Rights related to Preferred Shares

 

In January 2014, NXT’s CEO (the “Grantor”) personally granted (to a total of 17 persons, including NXT employees, directors, officers, advisors and others) “Rights” to acquire a total of 1,000,000 of the common shares which are expected to become issued to him upon future conversion of the Preferred Shares by their Maturity Date. Each of the Rights are subject to certain vesting provisions and will entitle the holder to acquire from the Grantor one common share of NXT at a fixed exercise price of $1.77 and will expire on December 31, 2015.

 

A total of 795,000 of these Rights were granted to certain of NXT’s current directors, officers, employees and advisors, and are supplemental to existing incentives which have been granted under NXT’s stock option plan (see note 10).
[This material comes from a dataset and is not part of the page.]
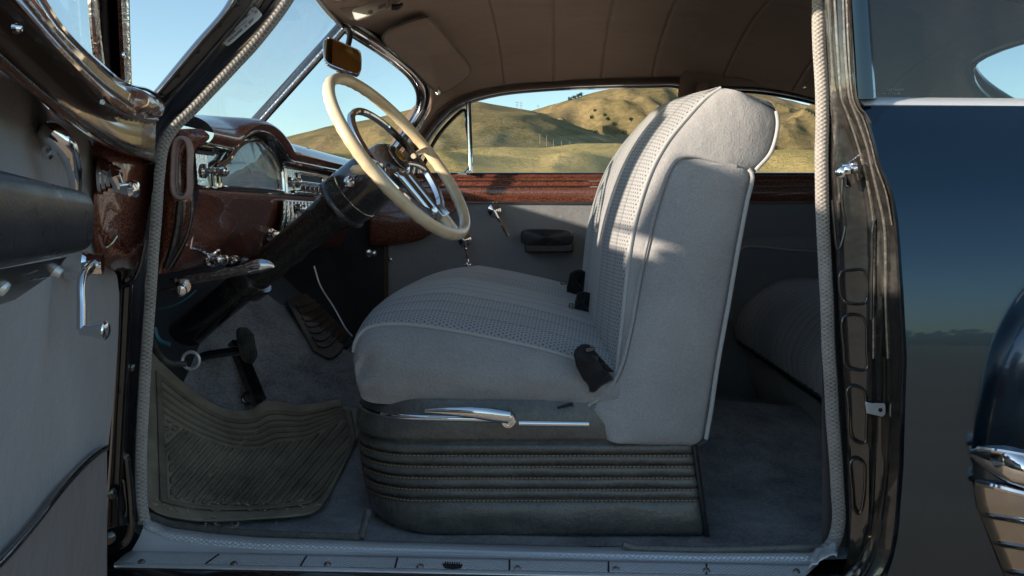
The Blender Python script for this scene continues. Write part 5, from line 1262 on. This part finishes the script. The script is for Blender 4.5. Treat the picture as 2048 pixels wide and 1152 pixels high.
# ------------------------------------------------------------------ loose things
def sheetpx(outline, lift, nx, ny, mat, name, thick, ridges=None):
    pass
mk = M['rubber'].copy(); mk.name = 'dark_rubber'; M['rubber_dk'] = mk
for n in mk.node_tree.nodes:
    if n.type == 'VALTORGB':
        n.color_ramp.elements[0].color = (.05, .04, .03, 1); n.color_ramp.elements[1].color = (.16, .13, .10, 1)
# driver mat: a grid over its outline, dropped on the floor
ml = [(288, 690), (330, 735), (395, 790), (450, 820), (500, 822), (528, 806), (560, 806), (592, 812), (640, 808), (682, 803), (684, 812), (735, 826)]
mlr = [(290, 1010), (320, 1030), (380, 1042), (430, 1044), (480, 1042), (540, 1038), (590, 1034), (625, 1027), (648, 1008), (674, 962), (702, 905), (728, 850)]
NU, NV = 210, 170
A = cr([Vector((x, y, 0)) for x, y in ml], NU); B = cr([Vector((x, y, 0)) for x, y in mlr], NU)
def matbar(q, u_, v_):
    e = min(v_*60, (1-v_)*60, u_*70, (1-u_)*70)
    div = q.x-(560-(q.y-850)*1.05)                      # ridge between heel pad and bars
    if e < 5: return .0, 0
    if e < 6.5: return .006, 1
    if v_ < .36: 
        return (.004, 1) if .10 < v_ and ((v_*60) % 3.1) < .9 else (0., 0)
    if -60 < div+120 < -50: return .006, 1
    if div+120 > -50 and v_ < .90 and e > 8:
        k = (q.x*.72+q.y*.62)/15.0
        return (.005, 1) if (k % 1) < .5 else (0., 0)
    if div+120 < -75 and v_ < .9:
        i, j = q.x/20, q.y/17; j0 = math.floor(j); i += .5*(j0 % 2)
        d = math.hypot((i % 1)-.5, (j % 1)-.5); return (.003, 1) if .20 < d < .34 else (0., 0)
    return 0., 0
mb = MB(); rows = []; cl = []
for j in range(NV):
    v_ = j/(NV-1); r = []; c_ = []
    for i in range(NU):
        q = A[i].lerp(B[i], v_); h, k = matbar(q, i/(NU-1), v_); c_.append(k)
        r.append(fpx(q.x, q.y, .012+h))
    rows.append(r); cl.append(c_)
mb.grid(rows); mb.mi = [cl[k//(NU-1)][k % (NU-1)] for k in range(len(mb.f))]
mat1 = None
mat1 = mb.obj('floor_mat', [M['rubber'], M['rubber_hi']], None, solid=.004); mat1.location.z += .002
tag(mat1, 'dusty ribbed rubber floor mat under the pedals on the driver side', 'floor mat')
# passenger mat
A = [Vector((x, y, 0)) for x, y in ((572, 600), (600, 590), (635, 585))]; B = [Vector((x, y, 0)) for x, y in ((628, 702), (665, 716), (705, 668))]
A = cr(A, 30); B = cr(B, 30)
mb = MB(); mb.grid([[fpx(*(A[i].lerp(B[i], v)).to_2d(), .012+(.006 if (v*9 % 1) < .5 and 5 < i < 24 and .12 < v < .88 else 0)) for i in range(30)] for v in np.linspace(0, 1, 50)]); mat2 = mb.obj('floor_mat', M['rubber_dk'], None, solid=.004)
tag(mat2, 'small dark ribbed rubber mat in the far passenger footwell', 'floor mat')
mb = MB(); mb.grid(ruled([P(x, y, 2.5) for x, y in ((645, 712), (675, 690), (700, 672), (730, 660))], [P(x, y, 2.5) for x, y in ((668, 716), (690, 702), (706, 688), (735, 675))], 20, 5)); so_ = mb.obj('heel_pad', M['pedal'], car, solid=.01)
# dried grass crumbs
mb = MB()
rnd = random.Random(3)
for k in range(330):
    zone = rnd.random()
    if zone < .35: x = rnd.uniform(300, 640); y = 1012+rnd.uniform(-14, 10)
    elif zone < .6: x = rnd.uniform(310, 700); y = rnd.uniform(820, 1060)
    elif zone < .8: t = rnd.random(); x = 380+t*120+rnd.uniform(-4, 4); y = 985-t*115+rnd.uniform(-4, 4)
    else: x = rnd.uniform(320, 480); y = rnd.uniform(1045, 1068)
    p = fpx(x, y, .019); a = rnd.uniform(0, PI); L_ = rnd.uniform(.0012, .0045)
    d_ = Vector((math.cos(a), math.sin(a), rnd.uniform(-.2, .4)))*L_
    mb.tube([p-d_, p+d_], rnd.uniform(.0008, .0016), seg=4)
straw = paint('dry_straw', (.42, .32, .22), (.6, .5, .4), .8, 0., 300)
tag(mb.obj('dry_grass_crumbs', straw, None), 'pale crumbs of dry grass scattered over the driver floor mat', 'crumbs', None, 'stuff')
# remote control clipped to the visor
rem = empty('remote_control', P(740, 18, 1.93), None, 'beige plastic remote control clipped to the driver sun visor', 'remote')
mb = MB(); q = [P(702, 20, 1.95), P(708, 40, 1.94), P(716, 42, 1.94), P(775, 20, 1.90), P(782, 10, 1.90), P(780, -4, 1.90), P(768, -10, 1.90)]
mb.prism(q, (0, .018, .004)); mb.obj('case', M['remote'], rem, bevel=.005, bseg=3)
mb = MB(); mb.box(P(764, 13, 1.897), .018, .004, .008, (1, 0, .4)); mb.box(P(741, 24, 1.908), .010, .004, .007, (1, 0, .4)); mb.obj('button', M['visor_pl'], rem, bevel=.001)
mb = MB(); mb.tube([P(784, 14, 1.90), P(795, 14, 1.90), P(806, 8, 1.90)], [.007, .006, .003], n=10, seg=10); mb.obj('clip', M['black_pl'], rem)

# ------------------------------------------------------------------ the land
def struct(o, label=None):
    o['kind'] = 'structure'
    if label: o['label'] = label
    return o
m, nt, b = newmat('gravel_ground'); co = coords(nt)
k = mth(nt, 'ADD', mth(nt, 'MULTIPLY', noise_(nt, co, 1.3, 8, .7), .5), mth(nt, 'MULTIPLY', noise_(nt, co, 40, 5, .8), .5))
nt.links.new(ramp(nt, k, [(.35, (.16, .12, .09)), (.65, (.42, .34, .26))]), b.inputs['Base Color']); setp(b, rough=.95); bump(nt, b, noise_(nt, co, 60, 5, .8), .8, .01); M['ground'] = m
mb = MB(); gx = [-3000, -600, -150, -40, -12, -4, 0, 4, 12, 40, 150, 600, 3000]; mb.grid([[Vector((x, y, 0)) for y in gx] for x in gx]); struct(mb.obj('ground', M['ground'], None))
# hills
m, nt, b = newmat('grassy_hill'); co = coords(nt); geo = nd(nt, 'ShaderNodeNewGeometry')
k = mth(nt, 'ADD', mth(nt, 'MULTIPLY', noise_(nt, co, .012, 6, .6), .6), mth(nt, 'MULTIPLY', noise_(nt, co, .25, 6, .75), .45))
c1 = ramp(nt, k, [(.36, (.075, .068, .032)), (.5, (.22, .165, .075)), (.60, (.35, .25, .12)), (.70, (.38, .22, .14))]); nt.links.new(c1, b.inputs['Base Color']); setp(b, rough=1., spec=.05)
bump(nt, b, noise_(nt, co, .35, 6, .75), 1., 1.2); M['hill'] = m
def hillvar(name, stops):
    q = m.copy(); q.name = name
    for n in q.node_tree.nodes:
        if n.type == 'VALTORGB':
            for e, (p_, c_) in zip(n.color_ramp.elements, stops): e.position = p_; e.color = (*c_, 1)
    return q
M['hill_dk'] = hillvar('green_hill', [(.36, (.065, .062, .032)), (.48, (.15, .128, .058)), (.6, (.28, .215, .10)), (.72, (.36, .24, .13))])
M['hill_yl'] = hillvar('dry_yellow_grass', [(.36, (.14, .11, .04)), (.48, (.36, .275, .10)), (.60, (.50, .37, .15)), (.72, (.40, .24, .14))])
def gauss(x, c, w): return math.exp(-((x-c)/w)**2)
def ridge_far(x): return float(np.interp(x, [-400, 300, 560, 650, 750, 835, 900, 960, 1010, 1065, 1120, 1180, 1240, 1290, 1330, 1400, 1470, 1560, 1640, 1800, 2100, 2600], [345, 345, 345, 340, 330, 315, 290, 255, 232, 221, 205, 187, 172, 166, 165, 172, 180, 196, 215, 250, 300, 320]))
def ridge_left(x): return float(np.interp(x, [-400, 300, 560, 650, 750, 835, 900, 960, 1010, 1065, 1120, 1200, 1300, 1400], [340, 322, 278, 254, 236, 215, 206, 203, 212, 222, 240, 268, 300, 330]))
def hillmesh(ridge, Yr, Yb, x0, x1, amp, seed, nx=220, ny=60, base=352):
    rows = []
    for j in range(ny):
        t = j/(ny-1)                               # 0 foot .. 1 ridge
        r = []
        for x in np.linspace(x0, x1, nx):
            Y = Yb+(Yr-Yb)*t; X = (x-VX)/F*Y
            zr = (VY-ridge(x))/F*Yr; zb = (VY-base)/F*Yb
            s = t*t*(3-2*t)
            z = zb+(zr-zb)*(.35*s+.65*t)
            g = math.sin(PI*t)
            n1 = noise.noise(Vector((X/95, Y/160, seed))); n2 = noise.noise(Vector((X/34, Y/70, seed+3))); n3 = noise.noise(Vector((X/11, Y/22, seed+7)))
            n4 = noise.noise(Vector((X/20+n1*1.5, Y/75, seed+13)))
            z += g*amp*(n1*.9-abs(n2)*.7+n3*.13-abs(n4)*.45)+amp*.03*n3*(t)
            r.append(Vector((X, Y, ZC+z)))
        rows.append(r)
    # back slope
    rows.append([p+Vector((0, 120, -60)) for p in rows[-1]])
    mb = MB(); mb.grid(rows); return mb
struct(hillmesh(ridge_far, 640, 330, 500, 2700, 30, 11., 360, 90).obj('hill_range', M['hill'], None), 'tall grassy hill with eroded gullies')
struct(hillmesh(ridge_left, 430, 210, -900, 1420, 8, 4., 320, 80).obj('hill_range', M['hill_dk'], None), 'long rounded grassy hill')
def ridge_n(x): return float(np.interp(x, [-500, 500, 830, 880, 950, 1010, 1080, 1150, 1230, 1300, 1400, 1540, 1640, 2000, 2600], [350, 335, 318, 305, 296, 294, 296, 288, 286, 290, 300, 301, 299, 305, 330]))
struct(hillmesh(ridge_n, 190, 95, -900, 2700, 7, 21., 420, 70, 372).obj('hill_foreground', M['hill_yl'], None), 'low sunlit grass mounds')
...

The grant date fair value of these 795,000 Rights was estimated as $483,000 (which will be recognized over the remaining term to expiry of the Rights in 2015) calculated using the Black-Scholes valuation model, based on the following assumptions:

 

Expected dividends paid per common share   Nil  
Expected life in years     1.9  
Expected volatility in the price of common shares     62 %
Risk free interest rate     1.0 %
Weighted average fair value per Right at grant date     $0.60  

 

In connection with the Rights, NXT recognized $ 226,000 as a component of stock based compensation expense for the year ended December 31, 2014 (see note 10).